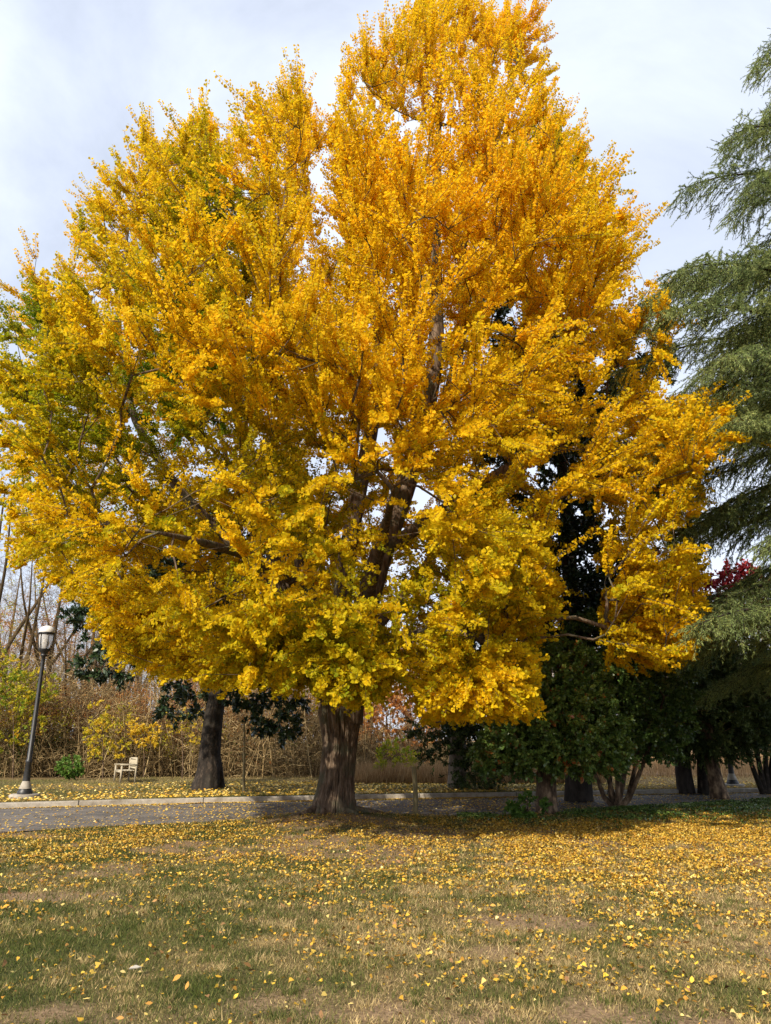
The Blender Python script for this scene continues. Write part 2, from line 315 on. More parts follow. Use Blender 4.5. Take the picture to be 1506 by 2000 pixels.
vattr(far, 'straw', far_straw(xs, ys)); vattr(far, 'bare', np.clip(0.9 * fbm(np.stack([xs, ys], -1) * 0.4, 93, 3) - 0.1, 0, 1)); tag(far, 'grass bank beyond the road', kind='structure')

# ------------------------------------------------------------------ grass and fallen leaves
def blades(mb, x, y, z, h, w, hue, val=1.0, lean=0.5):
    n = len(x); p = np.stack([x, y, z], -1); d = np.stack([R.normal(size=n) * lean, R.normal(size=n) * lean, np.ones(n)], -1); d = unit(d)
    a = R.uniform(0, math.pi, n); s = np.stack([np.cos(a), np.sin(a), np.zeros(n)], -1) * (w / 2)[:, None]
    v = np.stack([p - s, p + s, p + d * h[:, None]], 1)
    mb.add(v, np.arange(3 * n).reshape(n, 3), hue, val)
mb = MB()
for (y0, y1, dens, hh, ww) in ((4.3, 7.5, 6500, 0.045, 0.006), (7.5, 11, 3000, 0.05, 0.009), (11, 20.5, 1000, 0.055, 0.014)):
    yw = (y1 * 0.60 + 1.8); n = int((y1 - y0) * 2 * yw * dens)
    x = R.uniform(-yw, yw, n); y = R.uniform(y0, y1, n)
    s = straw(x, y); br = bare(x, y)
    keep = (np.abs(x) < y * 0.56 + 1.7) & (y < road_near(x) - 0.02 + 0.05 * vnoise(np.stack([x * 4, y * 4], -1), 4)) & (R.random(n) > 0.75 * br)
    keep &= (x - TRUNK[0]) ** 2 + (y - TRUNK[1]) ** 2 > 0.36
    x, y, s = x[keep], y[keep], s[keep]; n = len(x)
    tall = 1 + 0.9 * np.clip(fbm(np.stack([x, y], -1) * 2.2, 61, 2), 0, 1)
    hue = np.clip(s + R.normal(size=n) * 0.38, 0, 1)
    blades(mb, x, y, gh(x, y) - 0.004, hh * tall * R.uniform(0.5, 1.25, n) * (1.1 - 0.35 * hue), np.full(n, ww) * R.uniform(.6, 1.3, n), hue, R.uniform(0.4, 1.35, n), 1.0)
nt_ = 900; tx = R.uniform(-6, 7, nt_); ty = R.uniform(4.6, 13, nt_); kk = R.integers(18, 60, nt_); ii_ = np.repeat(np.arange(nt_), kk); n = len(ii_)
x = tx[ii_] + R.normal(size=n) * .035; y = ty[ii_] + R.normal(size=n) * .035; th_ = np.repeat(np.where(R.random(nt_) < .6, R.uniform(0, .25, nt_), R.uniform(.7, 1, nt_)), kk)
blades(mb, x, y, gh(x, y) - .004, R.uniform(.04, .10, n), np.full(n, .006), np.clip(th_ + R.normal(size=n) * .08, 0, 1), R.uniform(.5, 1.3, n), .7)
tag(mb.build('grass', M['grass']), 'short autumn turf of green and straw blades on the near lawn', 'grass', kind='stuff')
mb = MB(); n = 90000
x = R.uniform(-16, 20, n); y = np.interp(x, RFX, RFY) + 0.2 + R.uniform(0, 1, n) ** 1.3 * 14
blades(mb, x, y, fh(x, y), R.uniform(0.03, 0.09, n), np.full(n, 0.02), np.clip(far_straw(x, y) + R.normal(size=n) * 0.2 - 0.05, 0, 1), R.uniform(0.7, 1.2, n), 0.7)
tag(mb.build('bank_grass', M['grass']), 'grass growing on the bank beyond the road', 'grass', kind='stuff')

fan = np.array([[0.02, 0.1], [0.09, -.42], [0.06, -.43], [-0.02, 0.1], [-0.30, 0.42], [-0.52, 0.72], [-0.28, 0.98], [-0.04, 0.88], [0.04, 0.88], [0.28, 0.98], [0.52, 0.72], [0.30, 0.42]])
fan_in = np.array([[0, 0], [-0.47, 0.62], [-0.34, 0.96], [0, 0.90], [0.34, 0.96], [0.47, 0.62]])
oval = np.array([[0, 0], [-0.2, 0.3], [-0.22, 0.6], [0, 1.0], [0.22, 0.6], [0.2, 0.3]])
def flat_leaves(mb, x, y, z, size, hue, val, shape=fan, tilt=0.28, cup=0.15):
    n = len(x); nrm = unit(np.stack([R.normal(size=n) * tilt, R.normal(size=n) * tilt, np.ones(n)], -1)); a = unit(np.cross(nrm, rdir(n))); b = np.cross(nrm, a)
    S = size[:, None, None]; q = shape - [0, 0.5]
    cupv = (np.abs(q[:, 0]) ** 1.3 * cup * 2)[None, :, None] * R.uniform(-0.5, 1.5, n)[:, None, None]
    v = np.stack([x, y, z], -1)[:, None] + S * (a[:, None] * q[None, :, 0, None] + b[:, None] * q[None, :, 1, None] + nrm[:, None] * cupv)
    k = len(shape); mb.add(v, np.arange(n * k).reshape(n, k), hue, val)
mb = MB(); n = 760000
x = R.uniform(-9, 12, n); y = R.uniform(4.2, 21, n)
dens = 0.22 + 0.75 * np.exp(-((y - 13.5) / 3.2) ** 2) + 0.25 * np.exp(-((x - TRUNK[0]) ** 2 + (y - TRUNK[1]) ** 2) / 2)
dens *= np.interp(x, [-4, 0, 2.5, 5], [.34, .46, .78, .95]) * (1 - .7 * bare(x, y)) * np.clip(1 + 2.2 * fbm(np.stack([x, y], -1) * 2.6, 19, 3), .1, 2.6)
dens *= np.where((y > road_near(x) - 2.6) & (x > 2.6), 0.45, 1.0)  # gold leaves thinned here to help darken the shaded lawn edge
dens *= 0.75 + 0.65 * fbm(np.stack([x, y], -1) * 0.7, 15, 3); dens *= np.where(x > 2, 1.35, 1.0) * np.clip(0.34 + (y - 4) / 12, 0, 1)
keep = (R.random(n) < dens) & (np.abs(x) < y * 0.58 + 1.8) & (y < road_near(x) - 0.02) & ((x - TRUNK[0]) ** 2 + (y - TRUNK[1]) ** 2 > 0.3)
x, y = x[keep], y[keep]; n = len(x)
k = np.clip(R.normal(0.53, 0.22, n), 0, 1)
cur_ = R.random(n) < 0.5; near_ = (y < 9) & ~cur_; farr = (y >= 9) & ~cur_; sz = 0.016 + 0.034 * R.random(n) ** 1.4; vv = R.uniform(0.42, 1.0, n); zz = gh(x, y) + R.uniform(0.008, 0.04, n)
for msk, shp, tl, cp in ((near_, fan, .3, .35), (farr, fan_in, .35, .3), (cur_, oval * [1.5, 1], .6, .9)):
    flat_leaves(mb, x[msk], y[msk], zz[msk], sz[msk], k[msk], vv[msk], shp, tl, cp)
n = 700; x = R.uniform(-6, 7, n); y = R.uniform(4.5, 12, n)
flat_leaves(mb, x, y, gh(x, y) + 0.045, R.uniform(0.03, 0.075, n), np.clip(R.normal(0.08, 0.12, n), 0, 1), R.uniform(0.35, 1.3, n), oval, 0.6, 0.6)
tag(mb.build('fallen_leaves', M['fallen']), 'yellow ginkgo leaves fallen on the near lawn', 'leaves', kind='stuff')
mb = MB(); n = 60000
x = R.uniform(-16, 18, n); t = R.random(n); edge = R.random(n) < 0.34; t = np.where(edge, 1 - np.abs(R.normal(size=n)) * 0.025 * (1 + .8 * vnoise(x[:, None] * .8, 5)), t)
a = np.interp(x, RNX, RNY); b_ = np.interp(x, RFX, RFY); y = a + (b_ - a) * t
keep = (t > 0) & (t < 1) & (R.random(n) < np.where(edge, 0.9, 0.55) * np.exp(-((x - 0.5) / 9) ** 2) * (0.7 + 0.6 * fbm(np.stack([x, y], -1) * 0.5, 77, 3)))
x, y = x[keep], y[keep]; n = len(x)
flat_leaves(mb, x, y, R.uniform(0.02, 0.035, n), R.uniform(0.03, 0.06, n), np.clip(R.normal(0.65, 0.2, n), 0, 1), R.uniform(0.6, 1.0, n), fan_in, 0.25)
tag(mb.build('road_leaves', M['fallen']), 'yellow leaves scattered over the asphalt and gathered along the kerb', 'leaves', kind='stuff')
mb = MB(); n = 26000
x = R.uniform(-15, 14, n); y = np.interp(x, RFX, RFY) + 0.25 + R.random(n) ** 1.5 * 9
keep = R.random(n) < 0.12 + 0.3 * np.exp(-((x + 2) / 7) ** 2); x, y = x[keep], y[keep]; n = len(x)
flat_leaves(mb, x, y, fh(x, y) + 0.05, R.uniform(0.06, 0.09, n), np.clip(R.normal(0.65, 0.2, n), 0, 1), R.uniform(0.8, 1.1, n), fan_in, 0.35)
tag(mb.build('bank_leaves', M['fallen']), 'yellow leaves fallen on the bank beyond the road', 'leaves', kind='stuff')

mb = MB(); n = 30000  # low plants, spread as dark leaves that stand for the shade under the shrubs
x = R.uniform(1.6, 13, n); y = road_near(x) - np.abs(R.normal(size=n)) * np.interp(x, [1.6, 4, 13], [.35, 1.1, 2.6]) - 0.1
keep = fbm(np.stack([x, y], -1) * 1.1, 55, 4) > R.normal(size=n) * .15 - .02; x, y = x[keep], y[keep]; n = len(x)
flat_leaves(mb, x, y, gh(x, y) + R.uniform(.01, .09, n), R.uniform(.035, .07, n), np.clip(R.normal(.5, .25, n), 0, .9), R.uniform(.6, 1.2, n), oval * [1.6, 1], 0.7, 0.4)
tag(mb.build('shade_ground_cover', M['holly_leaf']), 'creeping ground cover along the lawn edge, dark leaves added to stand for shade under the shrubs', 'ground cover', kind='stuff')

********

**What is expected**
Please extract exactly the lines of the data, from the first through the line containing "vattr(far, 'straw', far_straw(xs, ys));", and add no pictures to the copy.

**Response**
The Blender Python script for this scene continues. Write part 2, from line 315 on. More parts follow. Use Blender 4.5. Take the picture to be 1506 by 2000 pixels.
vattr(far, 'straw', far_straw(xs, ys)); vattr(far, 'bare', np.clip(0.9 * fbm(np.stack([xs, ys], -1) * 0.4, 93, 3) - 0.1, 0, 1)); tag(far, 'grass bank beyond the road', kind='structure')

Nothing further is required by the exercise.